Está fuera de toda duda que, cada vez más, determinados aspectos parciales del Universo propenden al plástico. No es una tendencia homogénea ni continua, ni es posible observarla con los métodos científicos que se usan en otros fenómenos, pues procede más bien por ramalazos, por súbitas cristalizaciones incontrolables cuya conducta nos es, de momento, impredecible. Está usted de visita en casa de su tía de provincias –las tías son una de las especies más proclives al plástico– y todo va tan bien, el nescafé está en la temperatura justa, las magdalenas recién salidas de la bolsita, el canario canta con toda regularidad, y de repente, a usted le salta a la conciencia la consistencia eminentemente plástica del conjunto y, si usted es sensible, no puede volver a verlo con los ojos de antes y algo le dice que hará mejor en despedirse antes de que aquello vaya a más. (No está demostrado que la cualidad plastificante sea contagiosa, pero en ciertas cuestiones vale más ser aprensivo).

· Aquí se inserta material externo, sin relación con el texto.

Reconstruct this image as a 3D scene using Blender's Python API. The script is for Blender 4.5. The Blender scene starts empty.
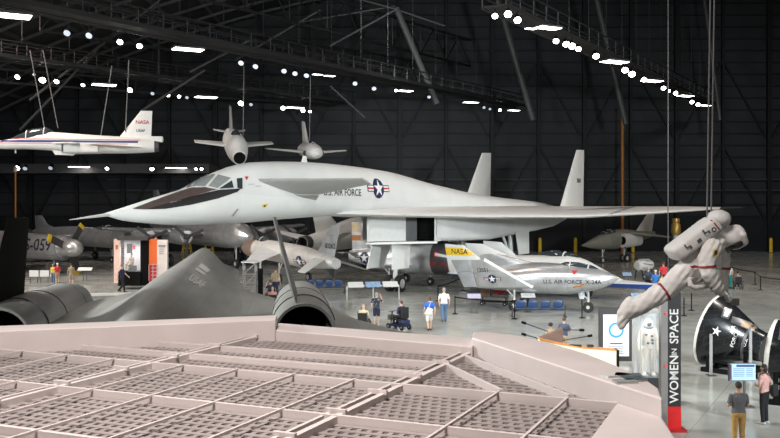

O comenta usted lo caro que va todo con la vecina que viene de la compra, o toma usted café en un bar de barrio con uno de esos conocidos que no alcanzan la categoría de amigos. Y de repente todo sumamente de plástico. No es exactamente desagradable, no hay nada que se rompa, se descomponga o se altere, en realidad todo va estupendamente, pero, a partir de cierto momento, indiscutiblemente de plástico. A veces no es necesaria ni siquiera una situación tan específica como las descritas, basta mirar un cuadro en la pared, un tiesto en la ventana, un atardecer en la calle, el ramo de flores sobre el piano, un artículo de fondo en la página número cinco, para que el plástico se nos revele, desconcertantemente inequívoco. Sin embargo parece claro que ciertos objetos y situaciones catalizan o provocan especialmente el fenómeno. Pocas flores separadas de su planta madre pueden evitar el plástico –aunque éste es un ejemplo peligroso, porque usted lo asociará enseguida con la mera apariencia de estar fabricadas en plástico que tienen algunas flores, y le juro que no es a eso a lo que me refiero, más quisiéramos–. Las televisiones irradian plástico a su alrededor incluso apagadas, plastifican con una eficacia que a mí no deja de asombrarme y aún de alarmarme: coloque usted una televisión al lado de las mismísimas Meninas y a pesar de todas las sabias disposiciones pictóricas de Don Diego, la infanta Margarita y su augusto cortejo aparecerán vistosamente plastificados; –aún sin televisiones ¿no es cierto que el Museo del Prado algunas mañanas de domingo, se vuelve realmente muy de plástico?–

Y yo no sé ya si seguir poniendo ejemplos, si usted es de esa clase de locos seguro que ya se ha dado cuenta y si no qué le voy a decir, ojalá que no le pase, ojalá pueda seguir metiendo mano a su pareja, hablando de literatura, alabando a la Naturaleza, denostando al Gobierno y palmeando la espalda a los amigos con la saludable convicción que ponemos en esas tareas antes del acechante momento en que algo se detiene y nos apercibimos de lo indudablemente de plástico que se ha vuelto la cosa, vaya usted a saber cómo.